There were still some camper vans that hearkened back to a bygone age with the classic VW hippy vans getting a nod from an American company who had bought the license from Volkswagen and so went ahead and made some really cool small VW-inspired vans, complete with retro interior. I TOTALLY wanted one.
The high point of the day was when I got chatting to an Argentinian RV salesman who, when I told him I was Irish, said to me “Ah the Irish are cool, I’ve got a few friends from there – we hate the Brits as much as you guys do.” I leaned in and whispered “Falklands?” and he nodded, smiling. “Got it in one!” We parted ways, laughing heartily and muttering obscenities about Thatcher.
So ended my day trip to the world of RV madness. I was exhausted by mid-afternoon, having been walloped upside the head by a jet-lag shaped baseball bat, which was how I ended up getting my bearings all mixed up and going waaay too far on the MAX line that was supposed to take me home. I wasn’t too stressed about it, I didn’t have anywhere in particular to be and sometimes it’s nice to get lost in a place, sometimes weird and strange things happen. Which is precisely what did happen.
I eventually worked out at which stop I had to get off, so I waited for the next train to arrive. This being Portland, it was like five minutes, bless ’em. No sooner had I gotten on the Orange line back the way I came, when, at the next stop, who should get on but Colton McBride, he of the gentle Goth persuasion I wrote about in my previous post (click here). Given the randomness of me ending up where I did and how big a city Portland is, I was genuinely surprised at the coincidence. He looked the exact same, apart from being makeup-free. He also seemed a bit more ‘with it’, and didn’t recognise me at all, even when he sat across from me and asked if this was the Orange line. I decided to leave him be. As ‘with it’ as he was, he still clutched his Victorian china doll reverently, fixing her hair and her dress, making sure she was neat and tidy, chatting with a woman who asked him where he’d gotten the doll (nothing surprises me here, it’s Portland) and telling her he’d found her in a thrift store for $3. Fair play to him.

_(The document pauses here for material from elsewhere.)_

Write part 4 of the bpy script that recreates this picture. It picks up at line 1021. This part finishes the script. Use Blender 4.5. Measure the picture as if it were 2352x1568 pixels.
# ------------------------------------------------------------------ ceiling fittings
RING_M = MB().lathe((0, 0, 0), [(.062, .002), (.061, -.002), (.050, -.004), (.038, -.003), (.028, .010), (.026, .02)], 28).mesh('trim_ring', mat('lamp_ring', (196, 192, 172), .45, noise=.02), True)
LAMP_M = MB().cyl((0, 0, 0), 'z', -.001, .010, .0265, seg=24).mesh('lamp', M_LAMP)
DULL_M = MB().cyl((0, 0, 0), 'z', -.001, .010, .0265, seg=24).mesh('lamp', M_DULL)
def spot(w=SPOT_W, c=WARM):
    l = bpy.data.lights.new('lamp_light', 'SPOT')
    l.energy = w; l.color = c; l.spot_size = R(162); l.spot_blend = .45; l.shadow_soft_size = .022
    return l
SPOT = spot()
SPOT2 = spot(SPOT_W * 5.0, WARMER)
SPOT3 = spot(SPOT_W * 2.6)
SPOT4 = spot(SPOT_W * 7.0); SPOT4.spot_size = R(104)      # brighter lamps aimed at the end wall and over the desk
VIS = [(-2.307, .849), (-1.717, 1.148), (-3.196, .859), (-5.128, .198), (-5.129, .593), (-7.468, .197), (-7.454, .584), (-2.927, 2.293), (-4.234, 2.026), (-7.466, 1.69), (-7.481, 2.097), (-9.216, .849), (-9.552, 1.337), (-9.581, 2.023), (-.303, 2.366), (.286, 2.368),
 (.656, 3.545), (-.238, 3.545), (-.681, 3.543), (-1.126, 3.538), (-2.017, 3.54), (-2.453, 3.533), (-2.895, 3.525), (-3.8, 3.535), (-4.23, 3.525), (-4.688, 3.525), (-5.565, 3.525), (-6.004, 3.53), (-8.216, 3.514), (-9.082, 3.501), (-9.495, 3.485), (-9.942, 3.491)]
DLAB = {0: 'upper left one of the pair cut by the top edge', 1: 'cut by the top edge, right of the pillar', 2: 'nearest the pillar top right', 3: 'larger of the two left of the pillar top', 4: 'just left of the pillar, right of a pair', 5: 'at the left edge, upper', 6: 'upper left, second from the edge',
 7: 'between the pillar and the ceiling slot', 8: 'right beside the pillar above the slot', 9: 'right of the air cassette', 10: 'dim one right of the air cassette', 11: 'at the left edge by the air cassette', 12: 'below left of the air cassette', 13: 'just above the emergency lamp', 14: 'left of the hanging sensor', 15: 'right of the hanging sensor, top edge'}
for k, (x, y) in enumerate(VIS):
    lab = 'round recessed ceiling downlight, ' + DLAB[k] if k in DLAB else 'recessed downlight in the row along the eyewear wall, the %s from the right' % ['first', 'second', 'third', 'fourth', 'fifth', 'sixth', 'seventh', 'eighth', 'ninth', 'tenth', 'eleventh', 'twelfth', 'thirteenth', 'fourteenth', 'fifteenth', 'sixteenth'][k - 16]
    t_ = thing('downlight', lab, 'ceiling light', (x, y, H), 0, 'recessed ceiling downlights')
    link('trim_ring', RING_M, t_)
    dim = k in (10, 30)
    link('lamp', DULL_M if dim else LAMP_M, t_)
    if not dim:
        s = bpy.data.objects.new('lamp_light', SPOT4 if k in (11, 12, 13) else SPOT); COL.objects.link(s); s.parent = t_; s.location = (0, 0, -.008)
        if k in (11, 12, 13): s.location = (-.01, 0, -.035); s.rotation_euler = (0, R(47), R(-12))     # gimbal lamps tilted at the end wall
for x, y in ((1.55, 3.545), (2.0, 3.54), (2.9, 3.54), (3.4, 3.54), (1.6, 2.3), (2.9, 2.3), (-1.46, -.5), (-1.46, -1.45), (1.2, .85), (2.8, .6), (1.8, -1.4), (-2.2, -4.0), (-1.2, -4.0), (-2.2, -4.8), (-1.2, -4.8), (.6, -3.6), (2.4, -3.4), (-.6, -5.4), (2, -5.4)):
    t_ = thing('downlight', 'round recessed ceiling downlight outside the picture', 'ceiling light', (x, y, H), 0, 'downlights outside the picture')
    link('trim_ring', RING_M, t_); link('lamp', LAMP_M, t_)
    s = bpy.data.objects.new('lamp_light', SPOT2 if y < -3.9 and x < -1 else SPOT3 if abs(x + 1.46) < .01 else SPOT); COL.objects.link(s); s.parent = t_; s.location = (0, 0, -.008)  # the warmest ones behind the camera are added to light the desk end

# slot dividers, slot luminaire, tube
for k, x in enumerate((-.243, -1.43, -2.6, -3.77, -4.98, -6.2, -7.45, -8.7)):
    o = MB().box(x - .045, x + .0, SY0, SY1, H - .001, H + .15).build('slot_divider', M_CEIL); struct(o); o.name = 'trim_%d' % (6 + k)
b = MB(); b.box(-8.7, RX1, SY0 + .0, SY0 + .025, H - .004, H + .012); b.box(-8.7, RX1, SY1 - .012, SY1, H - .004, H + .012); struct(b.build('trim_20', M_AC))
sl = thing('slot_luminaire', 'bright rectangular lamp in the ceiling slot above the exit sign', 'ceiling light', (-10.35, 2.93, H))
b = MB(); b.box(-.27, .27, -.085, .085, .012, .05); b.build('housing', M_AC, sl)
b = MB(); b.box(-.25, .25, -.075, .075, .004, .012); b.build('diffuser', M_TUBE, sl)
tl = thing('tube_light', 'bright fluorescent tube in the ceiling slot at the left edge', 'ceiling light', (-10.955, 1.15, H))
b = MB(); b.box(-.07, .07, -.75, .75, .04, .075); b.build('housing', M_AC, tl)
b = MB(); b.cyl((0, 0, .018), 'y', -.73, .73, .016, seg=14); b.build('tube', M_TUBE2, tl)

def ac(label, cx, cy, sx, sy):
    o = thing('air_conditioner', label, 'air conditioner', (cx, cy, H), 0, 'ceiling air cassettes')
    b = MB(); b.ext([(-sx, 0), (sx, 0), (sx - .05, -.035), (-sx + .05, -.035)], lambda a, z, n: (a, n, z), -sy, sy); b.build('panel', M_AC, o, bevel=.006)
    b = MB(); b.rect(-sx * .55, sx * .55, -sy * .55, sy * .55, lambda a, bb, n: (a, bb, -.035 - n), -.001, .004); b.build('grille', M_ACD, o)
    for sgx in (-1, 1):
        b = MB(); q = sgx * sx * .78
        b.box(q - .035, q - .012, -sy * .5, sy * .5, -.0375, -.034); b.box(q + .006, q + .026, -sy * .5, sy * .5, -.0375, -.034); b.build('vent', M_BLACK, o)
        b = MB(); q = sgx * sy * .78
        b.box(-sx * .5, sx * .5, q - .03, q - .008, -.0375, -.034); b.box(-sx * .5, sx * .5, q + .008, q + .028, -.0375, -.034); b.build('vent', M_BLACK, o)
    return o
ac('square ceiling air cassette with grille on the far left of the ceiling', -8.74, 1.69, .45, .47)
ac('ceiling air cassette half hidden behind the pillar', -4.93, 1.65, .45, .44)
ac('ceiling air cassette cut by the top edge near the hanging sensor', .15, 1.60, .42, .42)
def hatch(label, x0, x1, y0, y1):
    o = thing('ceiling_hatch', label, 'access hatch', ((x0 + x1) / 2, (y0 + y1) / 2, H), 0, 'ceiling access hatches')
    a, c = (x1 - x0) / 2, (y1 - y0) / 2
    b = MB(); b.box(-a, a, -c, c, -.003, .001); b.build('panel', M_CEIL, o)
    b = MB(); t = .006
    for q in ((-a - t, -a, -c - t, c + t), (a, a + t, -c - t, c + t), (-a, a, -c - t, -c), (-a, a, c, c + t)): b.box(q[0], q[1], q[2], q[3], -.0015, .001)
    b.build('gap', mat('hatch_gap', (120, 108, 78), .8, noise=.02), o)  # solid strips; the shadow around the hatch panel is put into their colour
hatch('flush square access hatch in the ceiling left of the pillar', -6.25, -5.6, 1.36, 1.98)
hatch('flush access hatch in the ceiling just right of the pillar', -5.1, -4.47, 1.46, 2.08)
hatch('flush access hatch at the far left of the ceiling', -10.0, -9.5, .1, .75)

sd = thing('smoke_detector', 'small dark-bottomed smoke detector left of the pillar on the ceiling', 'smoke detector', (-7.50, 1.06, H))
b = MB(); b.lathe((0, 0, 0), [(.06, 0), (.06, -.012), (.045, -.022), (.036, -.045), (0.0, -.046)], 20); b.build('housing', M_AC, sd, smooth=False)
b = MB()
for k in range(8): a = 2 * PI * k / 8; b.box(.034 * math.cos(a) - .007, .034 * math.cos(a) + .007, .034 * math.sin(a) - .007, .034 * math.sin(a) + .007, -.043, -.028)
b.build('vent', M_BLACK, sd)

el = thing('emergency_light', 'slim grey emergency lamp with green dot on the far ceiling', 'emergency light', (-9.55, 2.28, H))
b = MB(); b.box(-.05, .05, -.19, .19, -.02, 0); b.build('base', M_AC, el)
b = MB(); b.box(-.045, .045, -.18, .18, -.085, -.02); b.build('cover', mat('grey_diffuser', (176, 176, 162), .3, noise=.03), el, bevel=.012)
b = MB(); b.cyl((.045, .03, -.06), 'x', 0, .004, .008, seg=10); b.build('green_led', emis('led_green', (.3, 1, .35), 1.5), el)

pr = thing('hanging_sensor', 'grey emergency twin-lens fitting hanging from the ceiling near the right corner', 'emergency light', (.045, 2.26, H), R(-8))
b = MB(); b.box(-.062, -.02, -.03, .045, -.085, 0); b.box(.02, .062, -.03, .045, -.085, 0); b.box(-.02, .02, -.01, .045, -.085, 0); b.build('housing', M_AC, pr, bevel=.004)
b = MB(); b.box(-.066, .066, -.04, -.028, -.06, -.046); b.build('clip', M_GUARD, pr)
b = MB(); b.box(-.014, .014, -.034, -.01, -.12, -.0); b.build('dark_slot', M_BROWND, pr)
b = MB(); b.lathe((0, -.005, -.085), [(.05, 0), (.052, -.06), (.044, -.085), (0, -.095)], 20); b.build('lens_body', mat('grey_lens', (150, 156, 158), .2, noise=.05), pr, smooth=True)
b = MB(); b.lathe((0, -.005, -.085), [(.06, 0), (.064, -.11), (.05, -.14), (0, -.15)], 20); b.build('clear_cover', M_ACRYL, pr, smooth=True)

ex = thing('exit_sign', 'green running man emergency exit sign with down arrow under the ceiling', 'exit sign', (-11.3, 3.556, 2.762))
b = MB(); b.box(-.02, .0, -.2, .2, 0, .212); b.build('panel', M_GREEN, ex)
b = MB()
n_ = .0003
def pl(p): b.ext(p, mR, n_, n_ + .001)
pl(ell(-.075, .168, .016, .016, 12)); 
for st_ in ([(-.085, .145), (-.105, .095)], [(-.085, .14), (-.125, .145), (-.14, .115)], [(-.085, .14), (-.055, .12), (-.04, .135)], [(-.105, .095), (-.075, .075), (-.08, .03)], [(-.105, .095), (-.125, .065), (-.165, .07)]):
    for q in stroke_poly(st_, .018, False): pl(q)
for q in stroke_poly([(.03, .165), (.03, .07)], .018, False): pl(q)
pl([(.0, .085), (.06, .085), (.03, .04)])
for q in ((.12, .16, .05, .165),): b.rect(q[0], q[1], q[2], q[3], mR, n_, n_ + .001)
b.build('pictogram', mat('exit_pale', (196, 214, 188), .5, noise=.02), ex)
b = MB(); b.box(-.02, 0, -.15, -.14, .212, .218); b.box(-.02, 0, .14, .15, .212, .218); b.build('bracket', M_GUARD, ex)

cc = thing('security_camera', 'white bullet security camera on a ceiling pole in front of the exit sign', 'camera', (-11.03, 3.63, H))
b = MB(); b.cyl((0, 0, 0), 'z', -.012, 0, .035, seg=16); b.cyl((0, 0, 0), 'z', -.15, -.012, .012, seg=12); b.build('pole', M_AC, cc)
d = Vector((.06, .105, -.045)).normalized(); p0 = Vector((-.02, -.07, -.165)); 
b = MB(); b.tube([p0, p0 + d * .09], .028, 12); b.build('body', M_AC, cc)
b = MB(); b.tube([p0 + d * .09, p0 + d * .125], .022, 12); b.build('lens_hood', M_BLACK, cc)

I didn’t push to remind him that we’d met, I just answered his questions about which train it was, and he smiled and went back to making sure his doll was looking presentable. I took a sneaky pic to prove that I’d met him again so that when I wrote about our second encounter I’d have proof that life can be very odd sometimes, and my wondering about the welfare of Colton had somehow prompted the Universe to put him in my pathway once more so I’d see he was doing okay. The fact that he had no makeup on told me that at the very least he’d had an opportunity somewhere to clean himself up, so maybe he wasn’t as badly off as I had initially thought. But who’s to know? At least I got to see him one more time. Cheers Colton!
(tune in next time, when I laze around Southeast Grind thinking about stuff, then I visit the largest bookstore IN THE WORLD)
****UPDATE APRIL 2018**** Colton has been spotted frequently the last few days, last seen last night in Macon Illinois. For anyone searching for him, there is some info in the comments section of this blog post. I hope he and his family are reunited very soon.